Scripts that build scenes
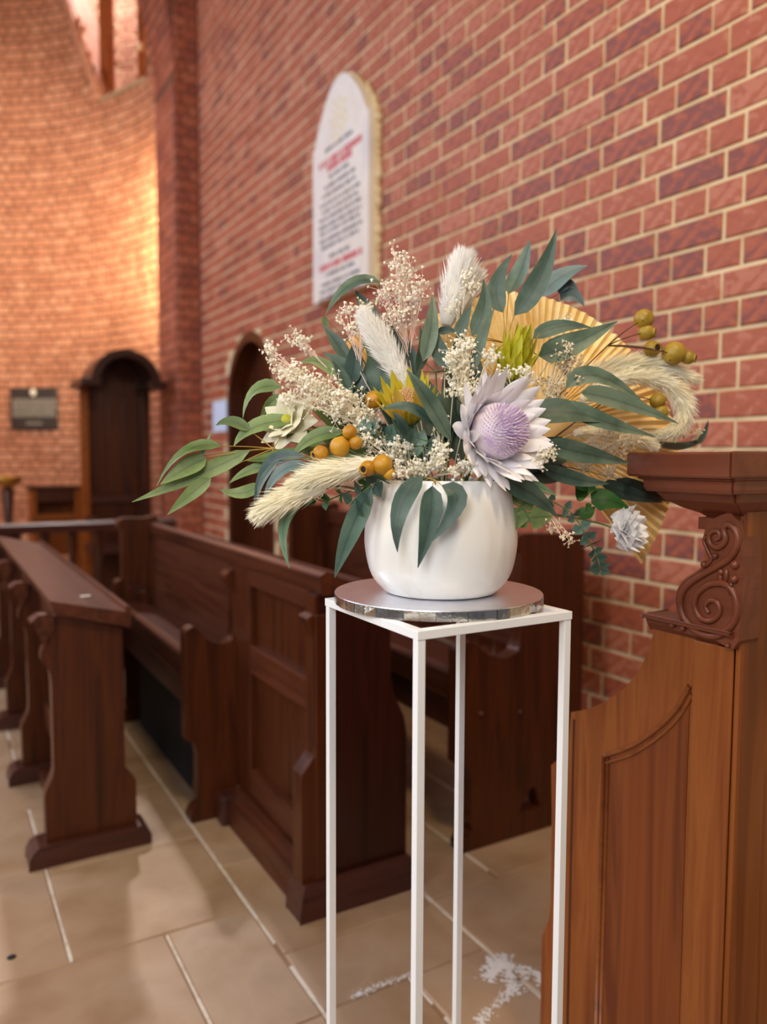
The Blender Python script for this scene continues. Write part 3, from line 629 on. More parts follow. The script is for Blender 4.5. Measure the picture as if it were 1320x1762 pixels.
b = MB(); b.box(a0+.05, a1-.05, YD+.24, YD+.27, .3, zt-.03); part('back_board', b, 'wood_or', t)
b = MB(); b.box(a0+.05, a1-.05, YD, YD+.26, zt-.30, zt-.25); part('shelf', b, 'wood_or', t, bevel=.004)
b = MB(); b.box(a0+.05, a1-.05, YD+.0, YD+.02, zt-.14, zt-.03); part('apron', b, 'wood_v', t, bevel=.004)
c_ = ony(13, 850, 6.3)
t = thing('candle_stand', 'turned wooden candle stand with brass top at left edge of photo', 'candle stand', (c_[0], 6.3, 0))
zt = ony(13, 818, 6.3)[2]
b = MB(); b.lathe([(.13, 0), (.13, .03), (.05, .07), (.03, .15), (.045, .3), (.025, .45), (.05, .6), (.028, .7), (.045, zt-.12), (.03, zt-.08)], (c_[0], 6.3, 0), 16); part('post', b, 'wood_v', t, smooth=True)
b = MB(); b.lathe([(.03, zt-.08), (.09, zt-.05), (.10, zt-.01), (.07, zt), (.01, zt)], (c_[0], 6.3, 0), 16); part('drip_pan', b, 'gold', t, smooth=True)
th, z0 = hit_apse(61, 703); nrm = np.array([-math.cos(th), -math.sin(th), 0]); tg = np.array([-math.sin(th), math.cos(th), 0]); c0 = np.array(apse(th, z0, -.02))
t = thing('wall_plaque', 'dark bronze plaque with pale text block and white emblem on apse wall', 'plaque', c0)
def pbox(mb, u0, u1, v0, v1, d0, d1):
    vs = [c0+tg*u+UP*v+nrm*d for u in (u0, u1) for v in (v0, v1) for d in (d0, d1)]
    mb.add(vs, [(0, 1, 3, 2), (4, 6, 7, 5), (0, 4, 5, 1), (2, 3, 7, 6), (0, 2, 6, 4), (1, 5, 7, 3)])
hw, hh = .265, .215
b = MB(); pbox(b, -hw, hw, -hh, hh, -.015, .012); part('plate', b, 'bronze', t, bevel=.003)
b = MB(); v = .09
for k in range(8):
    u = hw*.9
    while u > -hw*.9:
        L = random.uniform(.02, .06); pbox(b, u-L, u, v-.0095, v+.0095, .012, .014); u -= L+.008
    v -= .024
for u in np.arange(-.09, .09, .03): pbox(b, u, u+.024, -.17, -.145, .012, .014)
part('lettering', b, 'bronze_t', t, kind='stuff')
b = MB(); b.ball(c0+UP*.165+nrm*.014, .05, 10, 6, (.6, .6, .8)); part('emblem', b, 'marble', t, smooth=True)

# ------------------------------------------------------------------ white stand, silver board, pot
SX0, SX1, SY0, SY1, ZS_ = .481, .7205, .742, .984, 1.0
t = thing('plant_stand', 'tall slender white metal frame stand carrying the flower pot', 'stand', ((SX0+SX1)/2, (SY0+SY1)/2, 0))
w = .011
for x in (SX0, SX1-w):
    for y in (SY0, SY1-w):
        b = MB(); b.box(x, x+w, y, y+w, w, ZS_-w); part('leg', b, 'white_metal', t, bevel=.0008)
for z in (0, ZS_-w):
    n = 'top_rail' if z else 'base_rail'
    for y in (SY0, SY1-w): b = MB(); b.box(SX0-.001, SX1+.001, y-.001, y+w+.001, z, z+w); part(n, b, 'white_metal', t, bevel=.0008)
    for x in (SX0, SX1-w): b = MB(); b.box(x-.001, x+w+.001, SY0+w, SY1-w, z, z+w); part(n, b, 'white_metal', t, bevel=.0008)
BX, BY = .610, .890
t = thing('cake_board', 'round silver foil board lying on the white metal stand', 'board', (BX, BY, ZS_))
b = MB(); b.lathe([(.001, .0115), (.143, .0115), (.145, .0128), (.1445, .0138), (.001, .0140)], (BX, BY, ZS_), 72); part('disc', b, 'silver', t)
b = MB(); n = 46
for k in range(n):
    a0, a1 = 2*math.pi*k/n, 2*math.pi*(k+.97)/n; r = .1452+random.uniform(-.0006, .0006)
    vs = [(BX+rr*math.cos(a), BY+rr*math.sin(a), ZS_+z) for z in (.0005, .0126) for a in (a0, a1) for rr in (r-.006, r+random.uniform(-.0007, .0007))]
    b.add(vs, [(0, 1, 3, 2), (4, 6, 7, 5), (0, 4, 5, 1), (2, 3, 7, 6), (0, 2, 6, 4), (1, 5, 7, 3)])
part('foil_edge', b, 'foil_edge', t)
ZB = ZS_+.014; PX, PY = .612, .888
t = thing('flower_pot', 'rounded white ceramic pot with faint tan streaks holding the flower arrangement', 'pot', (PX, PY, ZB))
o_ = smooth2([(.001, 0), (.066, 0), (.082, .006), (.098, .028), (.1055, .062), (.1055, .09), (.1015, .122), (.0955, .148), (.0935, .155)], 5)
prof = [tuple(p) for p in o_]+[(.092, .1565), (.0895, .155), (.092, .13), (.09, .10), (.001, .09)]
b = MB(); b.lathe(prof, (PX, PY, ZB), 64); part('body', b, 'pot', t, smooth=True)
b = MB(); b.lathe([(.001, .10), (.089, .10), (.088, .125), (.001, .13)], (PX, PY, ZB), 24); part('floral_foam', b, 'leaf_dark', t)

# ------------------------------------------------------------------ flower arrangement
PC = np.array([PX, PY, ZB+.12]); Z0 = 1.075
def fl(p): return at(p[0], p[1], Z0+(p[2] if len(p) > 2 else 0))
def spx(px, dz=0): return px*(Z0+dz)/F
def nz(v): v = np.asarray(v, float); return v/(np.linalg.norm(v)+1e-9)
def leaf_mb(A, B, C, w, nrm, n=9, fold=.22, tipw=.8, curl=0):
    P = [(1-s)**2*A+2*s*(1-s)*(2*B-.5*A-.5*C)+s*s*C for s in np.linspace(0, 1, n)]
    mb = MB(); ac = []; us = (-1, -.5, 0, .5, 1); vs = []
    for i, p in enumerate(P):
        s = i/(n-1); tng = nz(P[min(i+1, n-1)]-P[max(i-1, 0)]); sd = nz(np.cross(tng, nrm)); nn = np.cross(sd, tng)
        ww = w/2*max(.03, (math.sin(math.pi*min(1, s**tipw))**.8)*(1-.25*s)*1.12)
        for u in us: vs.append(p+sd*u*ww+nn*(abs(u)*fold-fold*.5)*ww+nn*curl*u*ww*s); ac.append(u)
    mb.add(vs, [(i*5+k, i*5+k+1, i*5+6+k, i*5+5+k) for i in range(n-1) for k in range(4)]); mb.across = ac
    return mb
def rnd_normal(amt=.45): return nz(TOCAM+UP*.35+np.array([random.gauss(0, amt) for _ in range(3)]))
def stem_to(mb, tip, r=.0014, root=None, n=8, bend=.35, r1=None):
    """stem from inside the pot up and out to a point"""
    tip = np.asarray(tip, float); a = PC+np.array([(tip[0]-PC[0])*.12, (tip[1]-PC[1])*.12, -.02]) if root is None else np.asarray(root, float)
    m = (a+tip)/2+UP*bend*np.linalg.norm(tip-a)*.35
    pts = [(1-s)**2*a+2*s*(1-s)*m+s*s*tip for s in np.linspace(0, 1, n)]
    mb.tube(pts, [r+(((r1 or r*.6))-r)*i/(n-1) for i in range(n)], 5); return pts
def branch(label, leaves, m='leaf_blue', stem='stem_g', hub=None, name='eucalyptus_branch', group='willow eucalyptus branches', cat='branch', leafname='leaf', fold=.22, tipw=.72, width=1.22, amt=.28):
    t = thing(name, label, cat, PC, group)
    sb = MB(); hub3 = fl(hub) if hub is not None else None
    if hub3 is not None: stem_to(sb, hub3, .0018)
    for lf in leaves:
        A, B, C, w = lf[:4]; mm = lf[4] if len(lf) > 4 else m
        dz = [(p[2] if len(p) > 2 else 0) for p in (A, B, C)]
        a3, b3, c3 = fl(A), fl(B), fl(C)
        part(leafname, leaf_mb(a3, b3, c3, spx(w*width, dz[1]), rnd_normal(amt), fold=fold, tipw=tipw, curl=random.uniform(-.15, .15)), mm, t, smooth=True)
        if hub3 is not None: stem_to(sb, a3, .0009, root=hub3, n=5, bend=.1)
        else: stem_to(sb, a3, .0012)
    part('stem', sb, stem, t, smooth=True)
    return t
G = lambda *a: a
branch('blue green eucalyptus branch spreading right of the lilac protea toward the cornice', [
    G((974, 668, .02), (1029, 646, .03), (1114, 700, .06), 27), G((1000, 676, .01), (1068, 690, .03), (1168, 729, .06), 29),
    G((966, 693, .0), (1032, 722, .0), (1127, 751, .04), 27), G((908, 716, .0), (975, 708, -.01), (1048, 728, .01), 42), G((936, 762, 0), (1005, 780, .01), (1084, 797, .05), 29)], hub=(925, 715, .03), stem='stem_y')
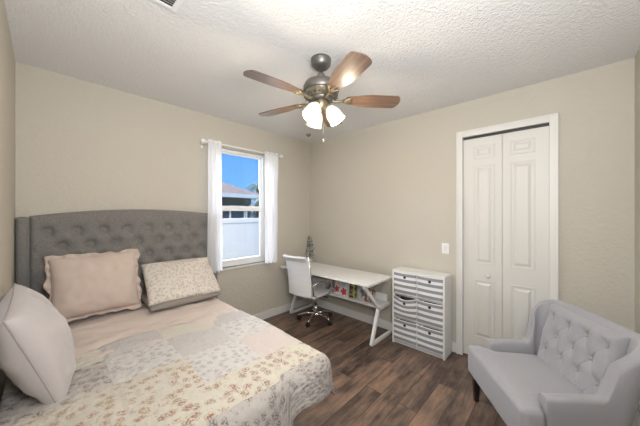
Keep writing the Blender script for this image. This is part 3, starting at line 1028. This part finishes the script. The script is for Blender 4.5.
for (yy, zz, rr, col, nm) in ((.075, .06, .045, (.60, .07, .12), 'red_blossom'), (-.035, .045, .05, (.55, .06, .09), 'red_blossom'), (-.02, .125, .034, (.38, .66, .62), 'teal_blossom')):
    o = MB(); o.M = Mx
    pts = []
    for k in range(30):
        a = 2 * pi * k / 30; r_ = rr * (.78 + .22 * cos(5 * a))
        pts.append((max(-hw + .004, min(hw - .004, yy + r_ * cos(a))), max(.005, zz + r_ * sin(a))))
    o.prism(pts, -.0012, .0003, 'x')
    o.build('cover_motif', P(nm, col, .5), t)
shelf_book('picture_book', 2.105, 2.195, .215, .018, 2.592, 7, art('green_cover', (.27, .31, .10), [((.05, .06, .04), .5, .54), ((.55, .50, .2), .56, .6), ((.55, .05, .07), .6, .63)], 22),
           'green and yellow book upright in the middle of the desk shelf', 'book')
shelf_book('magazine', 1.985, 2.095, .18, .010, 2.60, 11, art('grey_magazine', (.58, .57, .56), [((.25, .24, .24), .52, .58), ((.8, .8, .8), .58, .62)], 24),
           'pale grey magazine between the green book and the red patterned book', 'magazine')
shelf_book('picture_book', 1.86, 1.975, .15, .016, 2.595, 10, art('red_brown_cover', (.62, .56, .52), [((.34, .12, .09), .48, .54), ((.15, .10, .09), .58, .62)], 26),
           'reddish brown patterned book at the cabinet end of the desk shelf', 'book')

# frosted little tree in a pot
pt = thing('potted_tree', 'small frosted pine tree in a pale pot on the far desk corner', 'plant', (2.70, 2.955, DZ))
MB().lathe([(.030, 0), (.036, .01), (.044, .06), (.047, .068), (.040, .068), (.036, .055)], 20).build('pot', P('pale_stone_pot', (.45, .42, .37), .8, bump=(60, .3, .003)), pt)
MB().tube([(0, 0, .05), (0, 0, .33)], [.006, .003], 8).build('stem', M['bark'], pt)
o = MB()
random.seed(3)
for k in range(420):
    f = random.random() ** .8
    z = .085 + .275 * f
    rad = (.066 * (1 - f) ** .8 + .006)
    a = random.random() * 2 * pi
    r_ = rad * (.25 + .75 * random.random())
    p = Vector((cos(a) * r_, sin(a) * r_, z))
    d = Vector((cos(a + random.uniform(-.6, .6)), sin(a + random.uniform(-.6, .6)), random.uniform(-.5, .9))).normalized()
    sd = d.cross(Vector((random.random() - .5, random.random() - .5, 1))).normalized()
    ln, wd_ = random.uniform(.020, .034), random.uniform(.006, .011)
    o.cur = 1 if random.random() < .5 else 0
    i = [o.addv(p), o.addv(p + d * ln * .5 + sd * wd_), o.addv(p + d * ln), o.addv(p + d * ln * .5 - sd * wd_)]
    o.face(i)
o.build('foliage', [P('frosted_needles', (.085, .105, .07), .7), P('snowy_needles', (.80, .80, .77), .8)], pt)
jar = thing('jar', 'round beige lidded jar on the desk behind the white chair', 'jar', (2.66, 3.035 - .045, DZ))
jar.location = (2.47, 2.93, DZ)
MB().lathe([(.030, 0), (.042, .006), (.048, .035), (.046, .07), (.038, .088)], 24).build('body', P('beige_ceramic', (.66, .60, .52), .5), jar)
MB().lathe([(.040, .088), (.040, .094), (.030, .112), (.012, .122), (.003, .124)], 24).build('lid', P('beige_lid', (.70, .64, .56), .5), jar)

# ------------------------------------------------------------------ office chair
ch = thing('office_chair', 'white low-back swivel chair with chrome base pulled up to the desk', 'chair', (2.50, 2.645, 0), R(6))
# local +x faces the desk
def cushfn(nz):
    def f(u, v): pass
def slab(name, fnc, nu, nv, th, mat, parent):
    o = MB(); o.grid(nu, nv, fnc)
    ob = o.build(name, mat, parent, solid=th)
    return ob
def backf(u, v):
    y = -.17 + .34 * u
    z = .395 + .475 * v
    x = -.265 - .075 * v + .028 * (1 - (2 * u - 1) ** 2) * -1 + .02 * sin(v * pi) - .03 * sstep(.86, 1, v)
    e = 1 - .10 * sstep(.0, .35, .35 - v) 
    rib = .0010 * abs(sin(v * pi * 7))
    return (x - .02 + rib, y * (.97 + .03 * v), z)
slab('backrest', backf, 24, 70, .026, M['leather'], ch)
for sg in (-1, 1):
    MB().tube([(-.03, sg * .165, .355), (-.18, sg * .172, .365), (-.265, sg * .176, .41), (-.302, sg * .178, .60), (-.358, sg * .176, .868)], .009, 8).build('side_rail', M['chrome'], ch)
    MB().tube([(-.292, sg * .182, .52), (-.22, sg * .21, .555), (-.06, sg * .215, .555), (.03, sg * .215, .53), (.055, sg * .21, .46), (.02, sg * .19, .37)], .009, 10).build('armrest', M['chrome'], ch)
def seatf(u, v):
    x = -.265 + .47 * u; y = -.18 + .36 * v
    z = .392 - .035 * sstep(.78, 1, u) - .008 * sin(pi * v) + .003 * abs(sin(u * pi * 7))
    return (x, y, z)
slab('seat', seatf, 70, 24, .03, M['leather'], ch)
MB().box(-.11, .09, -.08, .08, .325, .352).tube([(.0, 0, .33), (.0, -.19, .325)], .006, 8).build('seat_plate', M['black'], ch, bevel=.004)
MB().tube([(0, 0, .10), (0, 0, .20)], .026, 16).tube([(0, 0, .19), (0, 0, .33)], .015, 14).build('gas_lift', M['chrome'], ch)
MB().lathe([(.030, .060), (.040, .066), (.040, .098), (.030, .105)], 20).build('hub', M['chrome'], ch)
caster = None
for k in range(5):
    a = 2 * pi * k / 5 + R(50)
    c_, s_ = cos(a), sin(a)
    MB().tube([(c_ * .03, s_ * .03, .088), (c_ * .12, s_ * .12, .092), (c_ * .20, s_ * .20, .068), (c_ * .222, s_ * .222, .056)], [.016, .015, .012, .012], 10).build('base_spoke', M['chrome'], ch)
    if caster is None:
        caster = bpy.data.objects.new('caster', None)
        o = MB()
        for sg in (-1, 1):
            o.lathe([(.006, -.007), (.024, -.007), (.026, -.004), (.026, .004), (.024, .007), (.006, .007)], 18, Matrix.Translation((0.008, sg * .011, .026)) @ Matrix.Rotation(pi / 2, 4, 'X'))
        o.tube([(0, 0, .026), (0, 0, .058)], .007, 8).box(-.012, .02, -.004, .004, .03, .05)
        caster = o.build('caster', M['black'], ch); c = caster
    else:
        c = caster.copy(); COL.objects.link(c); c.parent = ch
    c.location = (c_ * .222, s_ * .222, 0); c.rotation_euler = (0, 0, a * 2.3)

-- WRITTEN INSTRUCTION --
Exactly the lines from the one holding "Keep writing the" through the one holding "end of the desk shelf', 'book')" should be printed, ends included.

-- CORRECT ANSWER --
Keep writing the Blender script for this image. This is part 3, starting at line 1028. This part finishes the script. The script is for Blender 4.5.
for (yy, zz, rr, col, nm) in ((.075, .06, .045, (.60, .07, .12), 'red_blossom'), (-.035, .045, .05, (.55, .06, .09), 'red_blossom'), (-.02, .125, .034, (.38, .66, .62), 'teal_blossom')):
    o = MB(); o.M = Mx
    pts = []
    for k in range(30):
        a = 2 * pi * k / 30; r_ = rr * (.78 + .22 * cos(5 * a))
        pts.append((max(-hw + .004, min(hw - .004, yy + r_ * cos(a))), max(.005, zz + r_ * sin(a))))
    o.prism(pts, -.0012, .0003, 'x')
    o.build('cover_motif', P(nm, col, .5), t)
shelf_book('picture_book', 2.105, 2.195, .215, .018, 2.592, 7, art('green_cover', (.27, .31, .10), [((.05, .06, .04), .5, .54), ((.55, .50, .2), .56, .6), ((.55, .05, .07), .6, .63)], 22),
           'green and yellow book upright in the middle of the desk shelf', 'book')
shelf_book('magazine', 1.985, 2.095, .18, .010, 2.60, 11, art('grey_magazine', (.58, .57, .56), [((.25, .24, .24), .52, .58), ((.8, .8, .8), .58, .62)], 24),
           'pale grey magazine between the green book and the red patterned book', 'magazine')
shelf_book('picture_book', 1.86, 1.975, .15, .016, 2.595, 10, art('red_brown_cover', (.62, .56, .52), [((.34, .12, .09), .48, .54), ((.15, .10, .09), .58, .62)], 26),
           'reddish brown patterned book at the cabinet end of the desk shelf', 'book')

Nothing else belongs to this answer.